History, after all, is no impartial arbiter.
Ogbeni’s
story is still evolving as governor for the next 500 days.
A phony
intellectual
When a
man has lived a long life, and has attained the age of 80, you don’t expect to
agree with all he has said or done. His human foibles should not be allowed to
overshadow his moments of light. But some indiscretions can stand out, though,
and may haunt his hoary journey to the end. Professor Ben Nwabueze has often
affected to be an intellectual, and at times, he has shown himself one. He is a
constitutional lawyer by some standards. He is a Senior Advocate of Nigeria,
although not many agree with the judgement of those who dole out the SANs these
days.
Recently
though, Nwabueze associated with Nnamdi Kanu of IPOB, and called him a great
Igbo man.
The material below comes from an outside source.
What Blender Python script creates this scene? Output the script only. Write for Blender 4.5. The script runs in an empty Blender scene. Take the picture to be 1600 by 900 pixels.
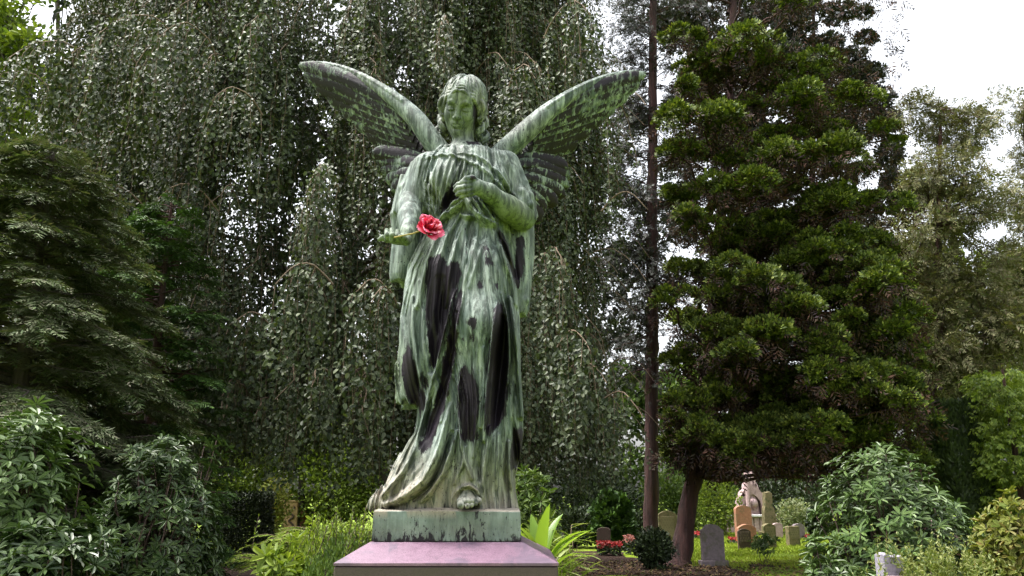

Hear him: “Today is one of the greatest days of my life, meeting
you.”
But he
lacked the courage to say the man is calling for Biafra. This is a fork-tongued
intellectual licking two soups at the same time. He says, the Biafran advocate
is not fighting for “secession but for regional autonomy.” May I ask the
learned prof what Biafra means?
Did we
not fight a war over that? Has Kanu not in many ways and on many platforms
called unequivocally for Biafra. Is the professor lost in some sort of
octogenarian fancy, the delusion of age? Is associating with Kanu not a
cowardly way of accepting Biafra without the liver to say it in plain language?
In
Jonathan’s time, he was cosy with the inept Azikiwe, visiting him at Aso Rock
and offering him advice. How many times did he complain when Jonathan
accommodated his kinsmen. He did not caution his kinsmen from a pig’s embrace
of a man who conned the Igbos by giving them elite positions but did nothing
concrete in terms of infrastructure and other deliverables of government.
This is the way of hypocrisy, not of an
intellectual. If his intellectualism is about embracing a secessionist, he has
made himself a friend of an enemy of our sovereignty. He has led a group called
Patriots. He is the least qualified for that position, except if he agrees he
is not a Nigerian patriot. To embrace Kanu would make him an impostor.